## Recorded data
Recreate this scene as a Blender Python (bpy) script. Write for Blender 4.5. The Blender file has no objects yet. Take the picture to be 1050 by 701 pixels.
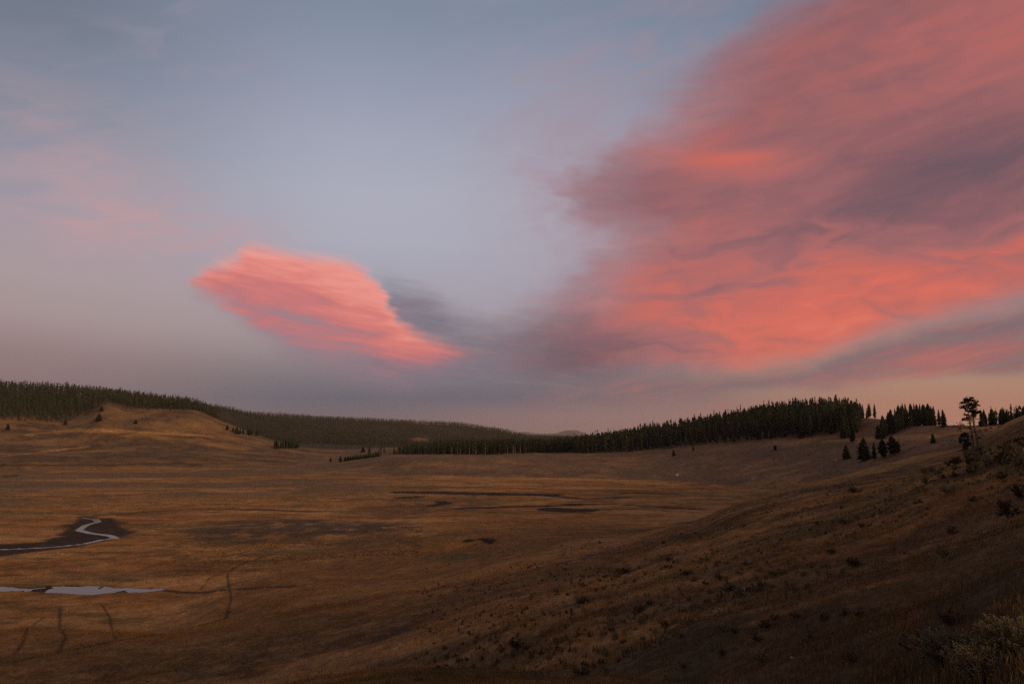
import bpy, math, random
import numpy as np
R = math.radians
SC = bpy.context.scene
COL = SC.collection
rng = np.random.default_rng(7)

# ------------------------------------------------------------------ camera
FPX, W0, H0 = 700.0, 1050.0, 701.0          # focal length in pixels of the photograph
PITCH = R(7.69)
CAMZ = 30.0                                 # eye height above the valley floor
cam_d = bpy.data.cameras.new('camera')
cam = bpy.data.objects.new('camera', cam_d); COL.objects.link(cam)
cam.location = (0, 0, CAMZ); cam.rotation_euler = (R(90) + PITCH, 0, 0)
cam_d.sensor_width = 36.0; cam_d.lens = 36.0 * FPX / W0
cam_d.clip_start = 0.1; cam_d.clip_end = 60000
SC.camera = cam

def pdir(u, v):
    """direction seen at a place of the photograph -> (azimuth deg, elevation deg, tan elevation)"""
    r = (u - W0 / 2) / FPX; up = (H0 / 2 - v) / FPX
    y = math.cos(PITCH) - up * math.sin(PITCH); z = math.sin(PITCH) + up * math.cos(PITCH)
    h = math.hypot(r, y)
    return math.degrees(math.atan2(r, y)), math.degrees(math.atan2(z, h)), z / h
def paz(u, v=450.0): return pdir(u, v)[0]
def pz(u, v, D): return CAMZ + D * pdir(u, v)[2]

def lin(c):
    return tuple(((x / 255) / 12.92 if x / 255 <= 0.04045 else ((x / 255 + 0.055) / 1.055) ** 2.4) for x in c)

# ------------------------------------------------------------------ small node language
class X:
    """a float socket with arithmetic"""
    nt = None
    def __init__(s, sock): s.s = sock
    @staticmethod
    def m(op, *args):
        n = X.nt.nodes.new('ShaderNodeMath'); n.operation = op
        for i, a in enumerate(args):
            if isinstance(a, X): X.nt.links.new(a.s, n.inputs[i])
            else: n.inputs[i].default_value = float(a)
        return X(n.outputs[0])
    def __add__(a, b): return X.m('ADD', a, b)
    __radd__ = __add__
    def __sub__(a, b): return X.m('SUBTRACT', a, b)
    def __rsub__(a, b): return X.m('SUBTRACT', b, a)
    def __mul__(a, b): return X.m('MULTIPLY', a, b)
    __rmul__ = __mul__
    def __truediv__(a, b): return X.m('DIVIDE', a, b)
    def __pow__(a, b): return X.m('POWER', a, b)
def xmax(a, b): return X.m('MAXIMUM', a, b)
def xmin(a, b): return X.m('MINIMUM', a, b)
def clamp01(a): return xmin(xmax(a, 0.0), 1.0)
def smooth(lo, hi, x):
    n = X.nt.nodes.new('ShaderNodeMapRange'); n.interpolation_type = 'SMOOTHSTEP'
    for i, a in enumerate((x, lo, hi, 0.0, 1.0)):
        if isinstance(a, X): X.nt.links.new(a.s, n.inputs[i])
        else: n.inputs[i].default_value = float(a)
    return X(n.outputs[0])
def vec(x, y, z=0.0):
    n = X.nt.nodes.new('ShaderNodeCombineXYZ')
    for i, a in enumerate((x, y, z)):
        if isinstance(a, X): X.nt.links.new(a.s, n.inputs[i])
        else: n.inputs[i].default_value = float(a)
    return n.outputs[0]
def noise(v, scale=1.0, detail=4.0, rough=0.5, dist=0.0):
    n = X.nt.nodes.new('ShaderNodeTexNoise'); n.noise_dimensions = '3D'
    X.nt.links.new(v, n.inputs['Vector'])
    n.inputs['Scale'].default_value = scale; n.inputs['Detail'].default_value = detail
    n.inputs['Roughness'].default_value = rough; n.inputs['Distortion'].default_value = dist
    return X(n.outputs['Fac'])
def curve(x, pts):
    pts = sorted(pts); xs = [p[0] for p in pts]; ys = [p[1] for p in pts]
    x0, x1 = xs[0], xs[-1]; y0, y1 = min(ys), max(ys) + 1e-6
    n = X.nt.nodes.new('ShaderNodeFloatCurve'); c = n.mapping.curves[0]
    P = [((p[0] - x0) / (x1 - x0), (p[1] - y0) / (y1 - y0)) for p in pts]
    while len(c.points) < len(P): c.points.new(0.5, 0.5)
    for q, p in zip(c.points, P): q.location = p; q.handle_type = 'AUTO_CLAMPED'
    n.mapping.update()
    t = clamp01((x - x0) / (x1 - x0)); X.nt.links.new(t.s, n.inputs['Value'])
    return X(n.outputs[0]) * (y1 - y0) + y0
def ramp(x, stops, srgb=True):
    """colour ramp over any range: stops (position, rgb 0..255)"""
    stops = sorted(stops, key=lambda s: s[0]); x0, x1 = stops[0][0], stops[-1][0]
    n = X.nt.nodes.new('ShaderNodeValToRGB'); e = n.color_ramp.elements
    n.color_ramp.interpolation = 'EASE' if len(stops) < 3 else 'LINEAR'
    e[0].position = 0.0; e[1].position = 1.0
    for p, c in stops[1:-1]: e.new((p - x0) / (x1 - x0))
    for q, (p, c) in zip(e, stops): q.color = (*(lin(c) if srgb else c), 1)
    t = (x - x0) / (x1 - x0); X.nt.links.new(t.s, n.inputs[0])
    return n.outputs[0]
def cmix(f, a, b, blend='MIX'):
    n = X.nt.nodes.new('ShaderNodeMix'); n.data_type = 'RGBA'; n.blend_type = blend; n.clamp_factor = True
    for i, s in ((0, f), (6, a), (7, b)):
        if isinstance(s, X): X.nt.links.new(s.s, n.inputs[i])
        elif isinstance(s, bpy.types.NodeSocket): X.nt.links.new(s, n.inputs[i])
        elif i == 0: n.inputs[i].default_value = s
        else: n.inputs[i].default_value = (*s, 1)
    return n.outputs[2]
# ------------------------------------------------------------------ sky and light
SUN_AZ, SUN_EL = 138.0, 9.0
HAZE = 2.8e-5                 # the after-glow lies low behind and to the right of the camera
world = bpy.data.worlds.new('World'); SC.world = world; world.use_nodes = True
nt = world.node_tree; nt.nodes.clear(); X.nt = nt
tc = nt.nodes.new('ShaderNodeTexCoord')
sx = nt.nodes.new('ShaderNodeSeparateXYZ'); nt.links.new(tc.outputs['Generated'], sx.inputs[0])
dx, dy, dz = (X(o) for o in sx.outputs)
az = X.m('ARCTAN2', dx, dy) * (180 / math.pi)
el = X.m('ARCSINE', xmin(xmax(dz, -1.0), 1.0)) * (180 / math.pi)

def P(u, v): a, e, _ = pdir(u, v); return a, e
def gauss(u, v, su, sv, rot=0.0, a=None, e=None, p=1.0):
    """soft elliptical patch round one direction of the sky (rot in degrees, up to the right positive)"""
    a0, e0 = P(u, v); da = P(u + 10, v)[0] - a0; de = P(u, v - 10)[1] - e0
    a = az if a is None else a; e = el if e is None else e
    x = (a - a0) * (10 / da); y = (e - e0) * (10 / de); c, s = math.cos(R(rot)), math.sin(R(rot))
    xr = (x * c + y * s) / su; yr = (y * c - x * s) / sv
    return X.m('EXPONENT', (xr * xr + yr * yr) * -0.5 * p)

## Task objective
Return only the lines from the start of the data through the line that contains "return tuple(((x /", please, copying them exactly and omitting all pictures.

## The solution
Recreate this scene as a Blender Python (bpy) script. Write for Blender 4.5. The Blender file has no objects yet. Take the picture to be 1050 by 701 pixels.
import bpy, math, random
import numpy as np
R = math.radians
SC = bpy.context.scene
COL = SC.collection
rng = np.random.default_rng(7)

# ------------------------------------------------------------------ camera
FPX, W0, H0 = 700.0, 1050.0, 701.0          # focal length in pixels of the photograph
PITCH = R(7.69)
CAMZ = 30.0                                 # eye height above the valley floor
cam_d = bpy.data.cameras.new('camera')
cam = bpy.data.objects.new('camera', cam_d); COL.objects.link(cam)
cam.location = (0, 0, CAMZ); cam.rotation_euler = (R(90) + PITCH, 0, 0)
cam_d.sensor_width = 36.0; cam_d.lens = 36.0 * FPX / W0
cam_d.clip_start = 0.1; cam_d.clip_end = 60000
SC.camera = cam

def pdir(u, v):
    """direction seen at a place of the photograph -> (azimuth deg, elevation deg, tan elevation)"""
    r = (u - W0 / 2) / FPX; up = (H0 / 2 - v) / FPX
    y = math.cos(PITCH) - up * math.sin(PITCH); z = math.sin(PITCH) + up * math.cos(PITCH)
    h = math.hypot(r, y)
    return math.degrees(math.atan2(r, y)), math.degrees(math.atan2(z, h)), z / h
def paz(u, v=450.0): return pdir(u, v)[0]
def pz(u, v, D): return CAMZ + D * pdir(u, v)[2]

def lin(c):
    return tuple(((x / 255) / 12.92 if x / 255 <= 0.04045 else ((x / 255 + 0.055) / 1.055) ** 2.4) for x in c)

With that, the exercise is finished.